By coach or road, since there is no train. CTM and Supratours run comfortable intercity buses between the two cities, and the drive takes about three hours by fast road or motorway, roughly 250 km. A private transfer or hire car offers more flexibility and lets you stop in Essaouira or the argan country en route.
Small orange petit taxis handle trips within the city — cheap, metered and plentiful, including the run to Adrar Stadium. Insist on the meter or agree a fare first, and carry small dirham notes. Larger grand taxis cover longer and out-of-town journeys, negotiated privately or shared on fixed routes. Ride-hailing app coverage is patchy.

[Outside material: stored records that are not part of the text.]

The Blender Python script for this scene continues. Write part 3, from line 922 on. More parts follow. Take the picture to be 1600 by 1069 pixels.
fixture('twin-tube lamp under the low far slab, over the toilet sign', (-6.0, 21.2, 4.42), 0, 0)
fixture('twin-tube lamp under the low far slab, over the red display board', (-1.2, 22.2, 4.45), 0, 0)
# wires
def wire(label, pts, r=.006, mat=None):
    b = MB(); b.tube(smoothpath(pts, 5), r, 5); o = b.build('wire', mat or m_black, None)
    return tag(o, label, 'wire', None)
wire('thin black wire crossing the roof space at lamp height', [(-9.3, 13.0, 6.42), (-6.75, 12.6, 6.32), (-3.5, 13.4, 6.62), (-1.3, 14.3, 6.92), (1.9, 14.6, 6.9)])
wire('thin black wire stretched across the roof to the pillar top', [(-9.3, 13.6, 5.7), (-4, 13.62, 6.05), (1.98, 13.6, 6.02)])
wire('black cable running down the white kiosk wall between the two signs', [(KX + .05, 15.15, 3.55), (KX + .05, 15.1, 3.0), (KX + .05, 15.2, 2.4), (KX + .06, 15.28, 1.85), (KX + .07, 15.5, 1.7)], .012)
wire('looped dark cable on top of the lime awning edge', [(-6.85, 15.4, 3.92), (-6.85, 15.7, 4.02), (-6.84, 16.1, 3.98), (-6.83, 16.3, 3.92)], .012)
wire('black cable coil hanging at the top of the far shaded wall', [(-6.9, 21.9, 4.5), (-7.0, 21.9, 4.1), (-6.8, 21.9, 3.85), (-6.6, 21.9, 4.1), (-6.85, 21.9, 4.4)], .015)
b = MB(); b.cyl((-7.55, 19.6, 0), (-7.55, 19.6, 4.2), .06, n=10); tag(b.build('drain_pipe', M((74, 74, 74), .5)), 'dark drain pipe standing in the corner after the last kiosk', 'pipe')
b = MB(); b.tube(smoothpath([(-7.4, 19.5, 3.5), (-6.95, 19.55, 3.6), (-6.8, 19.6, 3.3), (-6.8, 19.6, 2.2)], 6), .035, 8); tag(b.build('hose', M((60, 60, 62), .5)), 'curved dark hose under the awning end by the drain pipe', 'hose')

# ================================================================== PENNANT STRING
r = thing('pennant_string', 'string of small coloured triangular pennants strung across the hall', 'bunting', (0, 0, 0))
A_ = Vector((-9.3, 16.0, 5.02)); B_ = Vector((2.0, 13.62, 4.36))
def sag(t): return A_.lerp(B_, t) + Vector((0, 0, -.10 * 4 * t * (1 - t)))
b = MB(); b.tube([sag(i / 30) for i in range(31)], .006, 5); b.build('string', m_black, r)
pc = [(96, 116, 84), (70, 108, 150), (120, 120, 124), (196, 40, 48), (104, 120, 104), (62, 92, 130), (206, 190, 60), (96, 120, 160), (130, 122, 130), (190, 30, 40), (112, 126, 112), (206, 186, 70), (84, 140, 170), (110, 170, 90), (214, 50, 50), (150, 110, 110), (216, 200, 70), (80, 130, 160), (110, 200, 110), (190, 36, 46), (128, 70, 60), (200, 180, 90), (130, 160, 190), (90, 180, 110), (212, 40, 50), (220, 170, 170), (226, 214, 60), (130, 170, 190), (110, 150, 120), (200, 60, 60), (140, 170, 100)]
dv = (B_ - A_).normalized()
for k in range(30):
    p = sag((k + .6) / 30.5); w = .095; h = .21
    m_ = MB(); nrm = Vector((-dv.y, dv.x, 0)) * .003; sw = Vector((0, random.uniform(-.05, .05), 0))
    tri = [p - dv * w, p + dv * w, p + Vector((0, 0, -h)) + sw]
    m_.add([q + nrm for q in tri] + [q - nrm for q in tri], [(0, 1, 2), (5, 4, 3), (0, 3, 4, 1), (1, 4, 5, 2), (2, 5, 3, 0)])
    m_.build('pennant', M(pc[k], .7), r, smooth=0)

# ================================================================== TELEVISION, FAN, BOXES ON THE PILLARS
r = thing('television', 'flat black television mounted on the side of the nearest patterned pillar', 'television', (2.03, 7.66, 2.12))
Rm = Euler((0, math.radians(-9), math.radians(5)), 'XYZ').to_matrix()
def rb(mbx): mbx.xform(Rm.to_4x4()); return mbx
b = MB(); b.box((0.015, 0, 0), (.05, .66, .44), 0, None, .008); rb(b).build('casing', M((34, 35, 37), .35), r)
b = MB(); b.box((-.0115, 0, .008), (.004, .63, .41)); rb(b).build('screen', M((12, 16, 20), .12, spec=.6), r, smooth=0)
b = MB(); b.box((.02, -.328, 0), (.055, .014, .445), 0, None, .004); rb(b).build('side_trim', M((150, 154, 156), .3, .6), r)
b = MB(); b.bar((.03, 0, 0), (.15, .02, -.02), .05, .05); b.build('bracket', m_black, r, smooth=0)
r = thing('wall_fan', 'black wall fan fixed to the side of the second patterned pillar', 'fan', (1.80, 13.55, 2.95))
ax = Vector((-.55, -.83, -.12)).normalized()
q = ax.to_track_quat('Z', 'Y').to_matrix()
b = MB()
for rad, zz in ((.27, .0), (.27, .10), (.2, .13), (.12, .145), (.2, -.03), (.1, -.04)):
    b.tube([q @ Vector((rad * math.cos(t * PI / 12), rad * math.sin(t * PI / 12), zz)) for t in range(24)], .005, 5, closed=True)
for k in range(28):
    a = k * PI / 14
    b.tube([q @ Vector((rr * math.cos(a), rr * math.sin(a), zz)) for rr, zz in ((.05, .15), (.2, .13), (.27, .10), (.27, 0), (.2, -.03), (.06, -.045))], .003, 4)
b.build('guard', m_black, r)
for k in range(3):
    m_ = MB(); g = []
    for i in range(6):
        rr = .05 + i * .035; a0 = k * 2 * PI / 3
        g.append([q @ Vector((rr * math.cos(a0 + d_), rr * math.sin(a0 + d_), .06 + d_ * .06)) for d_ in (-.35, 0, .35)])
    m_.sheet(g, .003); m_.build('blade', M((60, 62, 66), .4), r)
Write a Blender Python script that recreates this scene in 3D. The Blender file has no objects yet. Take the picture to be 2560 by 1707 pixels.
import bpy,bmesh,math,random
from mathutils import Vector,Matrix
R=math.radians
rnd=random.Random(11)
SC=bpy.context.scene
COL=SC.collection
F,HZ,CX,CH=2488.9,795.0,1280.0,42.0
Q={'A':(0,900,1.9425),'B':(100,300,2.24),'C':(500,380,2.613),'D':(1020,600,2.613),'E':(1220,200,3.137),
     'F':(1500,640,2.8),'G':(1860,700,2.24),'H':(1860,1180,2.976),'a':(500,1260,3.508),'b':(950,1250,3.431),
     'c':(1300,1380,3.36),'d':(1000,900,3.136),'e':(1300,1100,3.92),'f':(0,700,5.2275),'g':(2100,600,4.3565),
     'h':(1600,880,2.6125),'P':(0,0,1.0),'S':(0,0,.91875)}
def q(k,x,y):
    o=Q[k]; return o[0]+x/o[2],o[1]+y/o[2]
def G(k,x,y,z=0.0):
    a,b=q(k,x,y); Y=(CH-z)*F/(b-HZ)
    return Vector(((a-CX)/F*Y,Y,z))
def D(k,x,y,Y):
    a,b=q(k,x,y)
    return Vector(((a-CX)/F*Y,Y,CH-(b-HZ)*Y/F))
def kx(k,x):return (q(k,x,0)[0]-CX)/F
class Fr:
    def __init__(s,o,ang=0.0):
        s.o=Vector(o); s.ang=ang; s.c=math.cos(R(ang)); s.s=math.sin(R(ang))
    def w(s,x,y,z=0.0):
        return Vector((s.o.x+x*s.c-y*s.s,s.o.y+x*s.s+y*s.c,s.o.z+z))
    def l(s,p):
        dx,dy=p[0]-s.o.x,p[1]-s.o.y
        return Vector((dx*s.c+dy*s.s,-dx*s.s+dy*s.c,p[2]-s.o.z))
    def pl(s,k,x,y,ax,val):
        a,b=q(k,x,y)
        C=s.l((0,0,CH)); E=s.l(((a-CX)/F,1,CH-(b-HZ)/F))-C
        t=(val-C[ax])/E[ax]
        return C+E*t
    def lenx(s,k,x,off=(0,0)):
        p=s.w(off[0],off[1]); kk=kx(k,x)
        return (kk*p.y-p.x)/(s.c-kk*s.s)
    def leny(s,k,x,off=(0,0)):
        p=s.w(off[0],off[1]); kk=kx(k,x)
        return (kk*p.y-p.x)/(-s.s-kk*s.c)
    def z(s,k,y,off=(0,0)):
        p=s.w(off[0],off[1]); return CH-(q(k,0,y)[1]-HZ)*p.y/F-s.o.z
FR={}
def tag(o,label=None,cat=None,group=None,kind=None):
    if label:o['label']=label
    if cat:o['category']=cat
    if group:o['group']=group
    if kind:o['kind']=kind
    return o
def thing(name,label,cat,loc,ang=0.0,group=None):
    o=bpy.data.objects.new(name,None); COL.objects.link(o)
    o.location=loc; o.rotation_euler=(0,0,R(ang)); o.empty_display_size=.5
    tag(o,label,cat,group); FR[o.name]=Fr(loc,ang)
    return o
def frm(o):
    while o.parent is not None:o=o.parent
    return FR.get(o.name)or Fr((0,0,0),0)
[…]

The stadium sits inland southeast of the center, a short petit-taxi ride from the seafront, marina or Talborjt in normal traffic. On match days, leave early to allow for crowds, closures and security queues, and arrange your return in advance — a pre-booked taxi, official shuttle or agreed pickup point beats the post-match scramble.
Not for the city itself, which is walkable along the promenade and well served by petit taxis. A hire car is worth it if you plan to explore the Souss, Taroudant, Paradise Valley or the surf coast independently. City driving and parking are straightforward compared with Morocco's medina cities, but coastal and mountain roads are winding.
Flying into Al Massira Airport is usually simplest, thanks to direct European connections. If you are already in Morocco, arrive overland by CTM or Supratours coach, or by private car from Marrakech in about three hours. There is no rail option, so factor coach and road times into any multi-city match plan.